Miguel Filipe Santos, a software engineer at Bosch Car Multimedia, said that the model-based design approach fosters discussion and collaboration, improving the teamwork of software developers, mechanics, and hardware engineers. “We fully understand the specific requirements of our clients, which is an important part of software development. And we can virtually verify how our programs interact with other systems. This is key to developing good software,” he said. “Moreover, we can implement what the client wants with the required level of quality and almost immediately, which significantly saves time on debugging sessions.”

“As engineers,” added Patrick Ubele, a mechanical engineer at Bosch Car Multimedia, “we are also the link between OEM manufacturers and suppliers, which means we need to know the requirements that OEM manufacturers impose on our products and, in turn, translate these requirements into individual components for our suppliers. Working with the 3DEXPERIENCE platform helps us clearly know and describe these requirements from the very beginning of the project and continuously compare them with our designs to ensure full compliance. Additionally, we no longer need to process data separately for different stages, such as kinematics or thermal modeling, which significantly saves working time.”

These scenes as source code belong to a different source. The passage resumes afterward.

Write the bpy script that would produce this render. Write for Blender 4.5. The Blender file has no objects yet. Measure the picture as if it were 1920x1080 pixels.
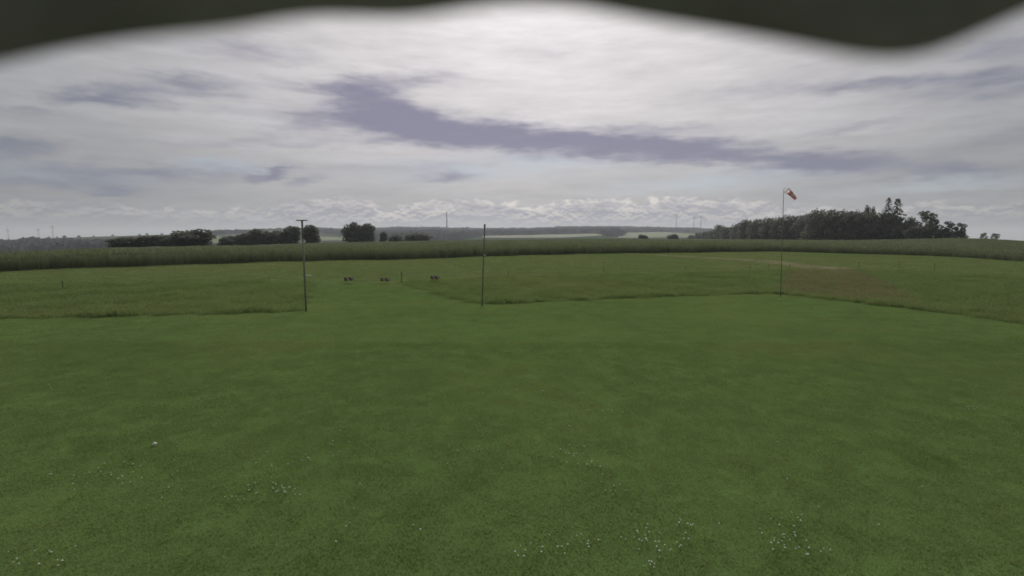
import bpy, bmesh, math, random
import numpy as np
from mathutils import Vector, Matrix

random.seed(7)
RNG = np.random.default_rng(11)
R = math.radians
S = bpy.context.scene
COL = S.collection

# ------------------------------------------------------------------ camera, light, exposure
CAM_H = 3.5
F = 960.0                      # focal length in pixels of a 1920 wide picture
HZ = 447.0                     # row of the true horizon
PITCH = math.atan((540 - HZ) / F)
cam_d = bpy.data.cameras.new('camera')
cam_d.sensor_width = 36.0
cam_d.lens = 18.0
cam_d.clip_start = 0.02
cam_d.clip_end = 40000
cam_d.dof.use_dof = True
cam_d.dof.focus_distance = 12.0
cam_d.dof.aperture_fstop = 0.8
cam = bpy.data.objects.new('camera', cam_d)
COL.objects.link(cam)
cam.location = (0, 0, CAM_H)
cam.rotation_euler = (R(90) - PITCH, 0, 0)
S.camera = cam

SUN_EL, SUN_AZ = 31.0, 2.0     # azimuth measured from +Y towards +X
sun_d = bpy.data.lights.new('sun', 'SUN')
sun_d.energy = 1.5
sun_d.angle = R(24)
sun_d.color = (1.0, 0.95, 0.86)
sun = bpy.data.objects.new('sun', sun_d)
COL.objects.link(sun)
sun.rotation_euler = (R(90 - SUN_EL), 0, R(180 - SUN_AZ))
S.view_settings.view_transform = 'Standard'
S.view_settings.look = 'None'
S.view_settings.exposure = 0.9
S.view_settings.gamma = 1.0
S.view_settings.use_curve_mapping = False
S.cycles.max_bounces = 4
S.cycles.transparent_max_bounces = 6
S.cycles.volume_bounces = 0
S.cycles.use_denoising = True


def lin(r, g, b):
    f = lambda c: (c / 12.92 if c <= 0.04045 else ((c + 0.055) / 1.055) ** 2.4)
    return (f(r / 255.0), f(g / 255.0), f(b / 255.0), 1.0)


def ang(x, y):
    """picture position -> azimuth and elevation in degrees (used to lay the clouds out over the sky)"""
    dx, dz, dy = (x - 960) / F, (540 - y) / F, 1.0
    c, s = math.cos(PITCH), math.sin(PITCH)
    wy, wz = dy * c + dz * s, -dy * s + dz * c
    return math.degrees(math.atan2(dx, wy)), math.degrees(math.atan2(wz, math.hypot(dx, wy)))


# ------------------------------------------------------------------ node helper
class NT:
    def __init__(self, tree):
        self.t = tree
        tree.nodes.clear()

    def n(self, kind, **kw):
        node = self.t.nodes.new(kind)
        for k, v in kw.items():
            setattr(node, k, v)
        return node

    def link(self, a, b):
        self.t.links.new(a, b)

    def inp(self, sock, v):
        if isinstance(v, bpy.types.NodeSocket):
            self.t.links.new(v, sock)
        else:
            sock.default_value = v

    def math(self, op, a, b=None, c=None, clamp=False):
        m = self.n('ShaderNodeMath', operation=op, use_clamp=clamp)
        self.inp(m.inputs[0], a)
        if b is not None:
            self.inp(m.inputs[1], b)
        if c is not None:
            self.inp(m.inputs[2], c)
        return m.outputs[0]

    def vmath(self, op, a, b=None):
        m = self.n('ShaderNodeVectorMath', operation=op)
        self.inp(m.inputs[0], a)
        if b is not None:
            self.inp(m.inputs[1], b)
        return m.outputs['Value'] if op in ('LENGTH', 'DOT_PRODUCT', 'DISTANCE') else m.outputs[0]

    def noise(self, vec, scale, detail=4.0, rough=0.55, lac=2.0, dist=0.0):
        m = self.n('ShaderNodeTexNoise')
        self.inp(m.inputs['Vector'], vec)
        m.inputs['Scale'].default_value = scale
        m.inputs['Detail'].default_value = detail
        m.inputs['Roughness'].default_value = rough
        m.inputs['Lacunarity'].default_value = lac
        m.inputs['Distortion'].default_value = dist
        return m.outputs['Fac'], m.outputs['Color']

    def ramp(self, v, a, b, lo=0.0, hi=1.0, smooth=True):
        m = self.n('ShaderNodeMapRange', interpolation_type='SMOOTHSTEP' if smooth else 'LINEAR', clamp=True)
        self.inp(m.inputs['Value'], v)
        m.inputs['From Min'].default_value = a
        m.inputs['From Max'].default_value = b
        m.inputs['To Min'].default_value = lo
        m.inputs['To Max'].default_value = hi
        return m.outputs['Result']

    def mix(self, f, a, b, blend='MIX'):
        m = self.n('ShaderNodeMix', data_type='RGBA', blend_type=blend, clamp_factor=True)
        self.inp(m.inputs[0], f)
        self.inp(m.inputs[6], a)
        self.inp(m.inputs[7], b)
        return m.outputs[2]

    def comb(self, x, y, z):
        m = self.n('ShaderNodeCombineXYZ')
        for i, v in enumerate((x, y, z)):
            self.inp(m.inputs[i], v)
        return m.outputs[0]


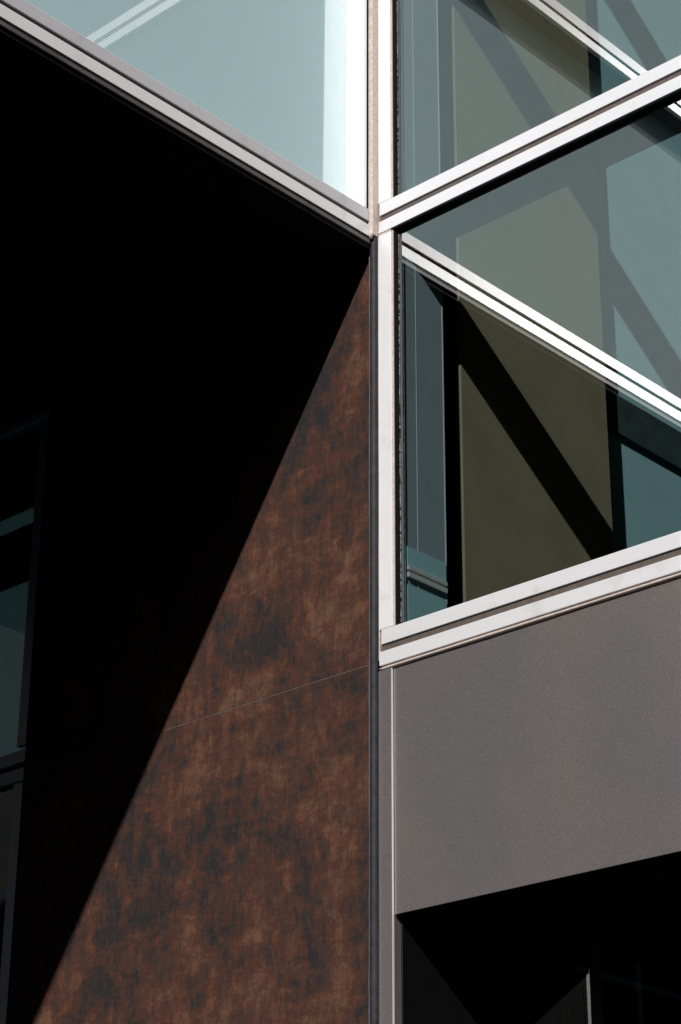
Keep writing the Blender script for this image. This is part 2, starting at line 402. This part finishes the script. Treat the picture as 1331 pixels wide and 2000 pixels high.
# ------------------------------------------------------------------ grey sheet cladding under the right windows
single('wall_cladding', (0.0935, XE, 0.014, 0.020, 3.892, 4.998), SHEET, 'wide grained grey metal panel below the lower right window', 'wall panel', 0.0012)
single('corner_cladding', (0.0145, 0.0875, 0.001, 0.06, 0.02, 4.998), SHEET, 'narrow upright grey metal strip between rubber gasket and wide grey panel', 'trim strip', 0.0012)
single('strip_edge', (0.0880, 0.0898, 0.004, 0.014, 0.02, 4.998), ALU_Z, 'thin bright upright edge line left of the wide grey panel', 'trim edge', 0.0004)

# entrance recess
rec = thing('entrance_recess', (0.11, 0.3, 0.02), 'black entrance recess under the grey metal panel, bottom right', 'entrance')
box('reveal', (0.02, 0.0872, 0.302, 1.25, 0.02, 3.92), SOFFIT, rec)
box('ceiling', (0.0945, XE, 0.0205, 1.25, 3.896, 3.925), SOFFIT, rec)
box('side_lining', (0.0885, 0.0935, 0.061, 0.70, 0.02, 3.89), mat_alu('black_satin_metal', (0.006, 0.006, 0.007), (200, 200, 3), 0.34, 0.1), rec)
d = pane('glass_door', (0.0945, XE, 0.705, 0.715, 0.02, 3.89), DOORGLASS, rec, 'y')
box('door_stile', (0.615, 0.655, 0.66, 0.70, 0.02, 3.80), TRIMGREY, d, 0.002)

# ------------------------------------------------------------------ far left window in the shade
fw = thing('shaded_window', (-2.5, 0, 5.0), 'dark shaded window at the far left edge, beyond the black wall', 'window')
box('side_frame', [(-2.511, -2.440, 0.0, 0.03, 5.215, 7.13), (-2.511, -2.440, 0.0, 0.03, 0.02, 5.010)], ALU_Z, fw, 0.002)
s = box('sill', (-5.0, -2.430, 0.0, 0.028, 5.122, 5.190), ALU_X, fw, 0.002)
box('lower_bar', (-5.0, -2.430, 0.0, 0.028, 5.022, 5.092), ALU_X, s, 0.002)
box('channel', (-5.0, -2.430, 0.0285, 0.05, 5.08, 5.13), BLACK, s)
box('head_rail', (-5.0, -2.430, 0.0, 0.028, 7.15, 7.186), ALU_X, fw, 0.002)
pane('pane', (-5.0, -2.512, 0.034, 0.042, 5.18, 7.16), GLASS, fw, 'y')
pane('lower_pane', (-5.0, -2.512, 0.034, 0.042, 0.02, 5.05), GLASS, fw, 'y')
box('surround', (-2.4385, -2.4255, 0.0, 0.05, 0.02, 7.18), SOFFIT, fw)
sc_ = thing('backlit_screen', (-3.5, 0.6, 5.2), 'pale teal backlit screen glimpsed inside the far left window', 'screen')
box('screen_sheet', [(-4.95, -2.66, 0.30, 0.31, 5.32, 6.36), (-4.95, -2.66, 0.30, 0.31, 6.70, 6.82)], SCREEN, sc_)
box('screen_rail', (-4.95, -2.40, 0.27, 0.299, 6.36, 6.70), SOFFIT, sc_)
box('screen_head', (-4.95, -2.40, 0.27, 0.311, 6.82, 7.18), SOFFIT, sc_)
box('dark_lining', [(-4.95, -2.40, 0.27, 0.30, 0.02, 5.315), (-2.66, -2.40, 0.28, 0.31, 5.32, 6.355)], SOFFIT, sc_)
struct('interior_partition', (-2.40, -2.385, 0.06, 6.9, 0.02, 7.18), DARKIN)

# ------------------------------------------------------------------ added unseen buildings that cut sky light, ground bounce and sky reflections
STONE = mat_plain('dark_stone_cladding', (0.03, 0.028, 0.027), 0.8, 0.1, 0.2, 2)
def light_blocker(x0, x1, y0, y1, h, label, face, nx, nz):
    b = thing('office_building', ((x0+x1)/2, (y0+y1)/2, 0), label, 'building', 'office buildings across the street')
    box('wall', (x0, x1, y0, y1, 0.01, h), STONE, b)
    for i in range(nx):
        for k in range(nz):
            z = 1.2+k*3.4
            if face == 'y':
                x = x0+(i+0.5)*(x1-x0)/nx
                w = box('window', (x-1.1, x+1.1, y1-0.02, y1+0.06, z, z+2.0), ALU_DARK, b)
                box('window_glass', (x-1.0, x+1.0, y1+0.061, y1+0.07, z+0.1, z+1.9), BLACK, w)
            else:
                y = y0+(i+0.5)*(y1-y0)/nx
                w = box('window', (x0-0.06, x0+0.02, y-1.1, y+1.1, z, z+2.0), ALU_DARK, b)
                box('window_glass', (x0-0.07, x0-0.061, y-1.0, y+1.0, z+0.1, z+1.9), BLACK, w)
light_blocker(-40, 30, -34, -20, 15.5, 'dark stone office building facing the straight facade, out of the frame', 'y', 14, 4)
light_blocker(16, 28, -17, 20, 16, 'dark stone office building facing the projecting bay, out of the frame', 'x', 8, 4)
light_blocker(-32, -16, -19, 12, 15, 'dark stone office building on the left side of the street, out of the frame', 'n', 0, 0)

Initiatives like A-SPICE1 are driving the automotive industry. “By using the platform, we can ensure digital continuity from requirements to verification. It was important for us to be able to integrate existing systems from each individual discipline; this was something we successfully confirmed with our proof of concept,” said Gedtke. “Overall, platforms like 3DEXPERIENCE from Dassault Systèmes provide a holistic approach to the MBSE methodology. As a result, we achieve competitive advantages that strengthen our future.”